◆ **Work to complete**: Output only the lines running from the line bearing "The Blender Python" through the line bearing "mb = MB(); mb.box(2.51, 16.47, SC, 2.86, 17.2, ZC);", character for character.

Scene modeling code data
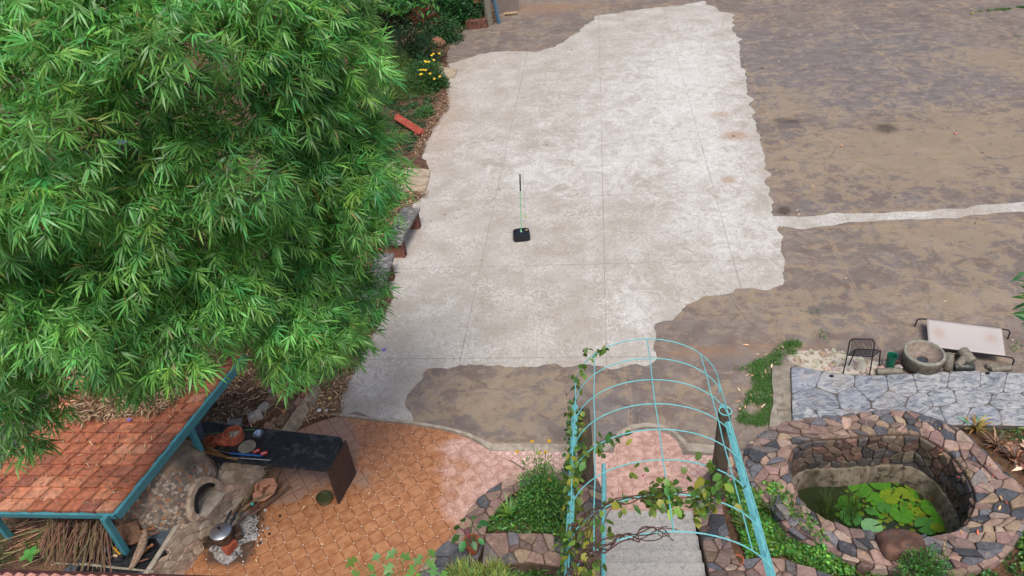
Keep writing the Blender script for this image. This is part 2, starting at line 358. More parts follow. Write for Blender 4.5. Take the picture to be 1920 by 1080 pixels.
M['canvas'] = plain('pale_canvas', srgb(200, 190, 182), .9, .06, 60, .2, .001, col2=srgb(190, 176, 166))
M['greystone'] = plain('worn_granite_tool', srgb(124, 118, 104), .7, .28, 22, .25, .002)
M['mortarstone'] = plain('dark_mortar_stone', srgb(96, 88, 76), .8, .3, 12, .15, .002, col2=srgb(70, 62, 54)); M['mortarin'] = plain('worn_mortar_hollow', srgb(136, 122, 110), .75, .25, 14, .15, .002); M['mortarrim'] = plain('worn_mortar_rim', srgb(142, 140, 126), .75, .2, 14, .15, .002)
M['darkstone'] = plain('dark_river_stone', srgb(62, 64, 62), .35, .3, 14, .2, .002, col2=srgb(96, 98, 96))
M['brownrock'] = plain('brown_boulder', srgb(104, 74, 60), .7, .45, 7, .7, .015, col2=srgb(78, 70, 68))
M['brick'] = plain('hollow_red_brick', srgb(128, 84, 70), .9, .3, 22, .6, .005)
M['hole'] = plain('brick_hole', srgb(60, 34, 28), .95, .2, 22, .2, .002)
M['benchstone'] = plain('dark_bench_slab', srgb(104, 102, 100), .65, .4, 12, .5, .006, col2=srgb(150, 146, 138))
M['ash'] = plain('ash', srgb(160, 156, 152), .95, .5, 22, .9, .02, col2=srgb(52, 48, 46))
M['char'] = plain('char', srgb(22, 20, 20), .9, .4, 30, .8, .01)
M['gutter'] = plain('brown_gutter', srgb(72, 42, 38), .5, .2, 12, .1, .002)
M['bark'] = plain('vine_bark', srgb(88, 66, 58), .9, .35, 40, .6, .004)
M['culm'] = plain('bamboo_culm', srgb(132, 128, 66), .6, .25, 8, .2, .002)
M['litter'] = plain('dry_leaf', (1, 1, 1), .85, .15, 20, .1, .001, vc=True)
M['leaf'] = leafmat('green_leaf', trans=.30); M['bamleaf'] = leafmat('bamboo_leaf', trans=.32, rough=.38)
M['petal'] = leafmat('petal', trans=.35, rough=.6)
def m_water():
    t = NT('pond_water'); t.fin((.022, .032, .012), .06, t.noise(6, 3), .04, .01, spec=.5); return t.m
M['water'] = m_water()
M['mirrorwater'] = plain('still_water', srgb(60, 66, 74), .05, .05, 3, 0, .001, spec=.6)

# ------------------------------------------------------------------ leaves
def norm(a): return a/np.maximum(np.linalg.norm(a, axis=-1, keepdims=True), 1e-9)
T_BAM = (np.array([(0, 0, 0), (.25, -.9, .0), (.25, .9, .0), (.62, -.75, -.03), (.62, .75, -.03), (1, 0, -.14)]), [(0, 1, 2), (2, 1, 3, 4), (4, 3, 5)])
T_OVAL = (np.array([(0, 0, 0), (.3, -1, .06), (.3, 1, .06), (.35, 0, 0), (.72, -.75, .02), (.72, .75, .02), (.7, 0, -.04), (1, 0, -.12)]), [(0, 1, 3), (0, 3, 2), (3, 1, 4, 6), (2, 3, 6, 5), (6, 4, 7), (5, 6, 7)])
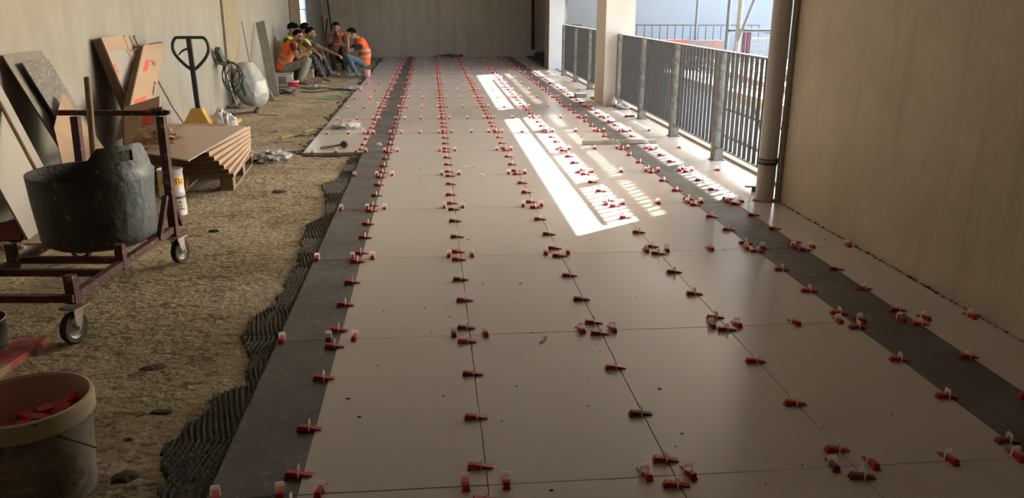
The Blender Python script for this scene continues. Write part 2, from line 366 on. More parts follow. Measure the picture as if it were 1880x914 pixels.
# main column, white column
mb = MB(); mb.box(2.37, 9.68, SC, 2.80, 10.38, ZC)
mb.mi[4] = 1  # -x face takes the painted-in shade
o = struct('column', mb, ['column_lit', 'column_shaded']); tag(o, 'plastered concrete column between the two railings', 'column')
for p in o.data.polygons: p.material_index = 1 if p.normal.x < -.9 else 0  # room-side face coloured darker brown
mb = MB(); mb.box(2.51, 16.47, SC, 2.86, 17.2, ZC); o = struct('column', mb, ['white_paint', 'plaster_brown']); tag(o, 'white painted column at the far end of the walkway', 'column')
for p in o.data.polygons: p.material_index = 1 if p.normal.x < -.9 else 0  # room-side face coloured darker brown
# rough mortar edge beside the white column
mb = MB(); n = 24
for i in range(n):
    z0 = SC + i*(ZC-SC)/n; a = .05+.02*random.random(); mb.box(2.87, 16.55, z0, 2.87+a, 16.62+.03*random.random(), z0+(ZC-SC)/n)
struct('trim_5', mb, 'debris')
# baseboards of dirt where walls meet floors
def dirt_line(name, x0, y0, x1, y1, w_, n, mt='dark_dirt'):
    mb = MB()
    for i in range(n):
        t = i/n + random.uniform(-.3, .3)/n; x = x0+(x1-x0)*t + random.uniform(0, w_)*(1 if x0 < 0 else -1); y = y0+(y1-y0)*t
        r = random.uniform(.003, .009)
        mb.sphere((x, y, SC+r*.3 if x < -1 or y > 20 else r*.2), r, 6, 4, sc=(random.uniform(.8, 1.8), random.uniform(.8, 2), .6))
    o = mk(name, mb, mt); tag(o, {'wall_rubble': 'crumbs of mortar and dirt along the foot of the left wall', 'wall_crumbs': 'crumbs of dirt along the foot of the back wall', 'edge_crumbs': 'plaster crumbs in the gap along the foot of the right wall', 'spacer_crumbs': 'scattered specks of mortar on the tiles'}.get(name, name), 'rubble', kind='stuff'); return o
dirt_line('wall_rubble', XL+.01, 3, XL+.01, 17, .22, 420)
dirt_line('wall_crumbs', -2.9, YF-.06, 2.4, YF-.06, .05, 160)
dirt_line('edge_crumbs', XR-.002, -1, XR-.002, 3.5, .012, 110)
mb = MB()
for i in range(170):
    x, y = random.uniform(-.55, 2.4), random.uniform(-.2, 7)**1.0; r = random.uniform(.0015, .0045)
    mb.sphere((x, y, r*.3), r, 6, 4, sc=(random.uniform(.7, 2.4), random.uniform(.7, 1.4), .5))
tag(mk('mortar_specks', mb, 'mortar'), 'scattered dark specks of mortar on the cream tiles', 'specks', kind='stuff')

# pipe (rain downpipe) by the right wall end
t = thing('downpipe', 'grey plastic downpipe standing at the end of the right wall', 'pipe', (2.375, 3.63, 0))
mb = MB(); mb.lathe([(.068, 0), (.068, 2.84)], 28); mk('pipe', mb, 'pvc', t, smooth=True)
mb = MB(); mb.lathe([(.0735, .285), (.0735, .31)], 28); mb.lathe([(.0735, .32), (.0735, .332)], 28); mb.tube([(.06, -.0, .31), (.1, -.02, .31)], .008, 8); mb.box(.07, -.03, .295, .095, .0, .325); mk('pipe_clamp', mb, 'steel_dark', t, smooth=True)
mb = MB(); mb.lathe([(.0, .0), (.09, .0), (.085, .012), (.0, .02)], 20, sy=.7); mk('mortar_foot', mb, 'debris', t)
# slim cream pipe right against the wall edge
o = mk('conduit', MB().lathe([(.02, 0), (.02, 2.84)], 14), 'plaster_yellow', None, loc=(2.452, 3.57, 0), smooth=True)
tag(o, 'slim cream conduit beside the grey downpipe', 'pipe')

# ------------------------------------------------------------------ railings
def railing(label, x, y0, y1, posts, endpost=True, group=None, step=.112):
    t = thing('steel_railing', label, 'railing', (x, y0, 0), 0, group); L_ = y1-y0
    mb = MB(); mb.box(-.025, 0, 1.022, .025, L_, 1.032); mk('top_rail', mb, 'steel_rail', t)
    mb = MB(); mb.box(-.02, 0, .125, .02, L_, .135); mk('bottom_rail', mb, 'steel_post', t)
    bars = []; y = y0+step*.6; m0 = None
    while y < y1-.03:
        if all(abs(y-p) > .075 for p in posts):
            if m0 is None:
                mb = MB(); mb.box(-.014, -.0065, .135, .014, .0065, 1.022); o = mk('baluster', mb, 'steel_dark', t); m0 = o
            else:
                o = m0.copy(); C.objects.link(o); o.parent = t
            o.location = (0, y-y0, 0)
        y += step
    p0 = None
    for p in posts:
        if p0 is None:
            mb = MB()  # channel section: web facing the room, flange along x
            mb.box(-.045, -.05, 0, -.037, .05, 1.02); mb.box(-.037, -.05, 0, .045, -.042, 1.02); mb.box(-.037, .042, 0, .045, .05, 1.02)
            mb.box(-.06, -.065, 0, .06, .065, .008); mb.box(.0, .05, .10, .03, .075, .122)
            p0 = o = mk('post', mb, 'steel_post', t)
        else:
            o = p0.copy(); C.objects.link(o); o.parent = t
        o.location = (0, p-y0, 0)
    return t
railing('rusty steel railing with flat balusters between column and downpipe', 2.585, 4.12, 9.66, [5.32, 6.78, 8.24, 9.6])
railing('far steel railing between the column and the white column', 2.625, 10.40, 15.05, [12.05, 13.5, 14.98])

# ------------------------------------------------------------------ outside: void, terrace, far wall, scaffolding
mb = MB(); mb.box(2.0, -4, -3.4, 30, 26, -3.2); struct('ground', mb, 'concrete')
mb = MB(); mb.box(5.05, 3, -3.2, 5.3, 20, -.16); struct('facade_lower', mb, 'facade_blue')
mb = MB(); mb.box(2.62, 4.1, -3.2, 2.74, 16.5, -.3); struct('facade_near', mb, 'facade_blue')
mb = MB(); mb.box(5.0, 3, -.16, 13, 20.05, -.01); struct('terrace', mb, 'edge_brown')
mb = MB(); mb.box(2.9, 17.6, -.16, 4.99, 20.04, -.001); struct('landing', mb, 'concrete')
mb = MB(); n1, n2 = 60, 90
vs = [(5.03+7.9*i/n1, 3+17*j/n2, .004+.02*abs(noise.noise(Vector((i*.5, j*.5, 0))))) for j in range(n2+1) for i in range(n1+1)]
mb.add(vs, [(j*(n1+1)+i, j*(n1+1)+i+1, (j+1)*(n1+1)+i+1, (j+1)*(n1+1)+i) for j in range(n2) for i in range(n1)])
struct('terrace_membrane', mb, 'membrane')
mb = MB(); mb.box(3.46, 20.05, -3.2, 16, 20.35, 3.0); struct('wall_far', mb, 'far_wall')
# low beige pipe on the terrace
pts = [(5.75+.02*i + .06*math.sin(i*.9), 8+i*.75, .07) for i in range(15)]
tag(mk('terrace_pipe', MB().tube(pts, .055, 10), 'edge_brown', smooth=True), 'long beige pipe lying on the white terrace', 'pipe')
pts = [(5.35+.05*i + .1*math.sin(i*1.7), 10.5+i*.5, .045) for i in range(12)]
tag(mk('terrace_hose', MB().tube(pts, .022, 8), 'concrete', smooth=True), 'thin pale hose snaking over the terrace', 'hose')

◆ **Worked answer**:
The Blender Python script for this scene continues. Write part 2, from line 366 on. More parts follow. Measure the picture as if it were 1880x914 pixels.
# main column, white column
mb = MB(); mb.box(2.37, 9.68, SC, 2.80, 10.38, ZC)
mb.mi[4] = 1  # -x face takes the painted-in shade
o = struct('column', mb, ['column_lit', 'column_shaded']); tag(o, 'plastered concrete column between the two railings', 'column')
for p in o.data.polygons: p.material_index = 1 if p.normal.x < -.9 else 0  # room-side face coloured darker brown
mb = MB(); mb.box(2.51, 16.47, SC, 2.86, 17.2, ZC); o = struct('column', mb, ['white_paint', 'plaster_brown']); tag(o, 'white painted column at the far end of the walkway', 'column')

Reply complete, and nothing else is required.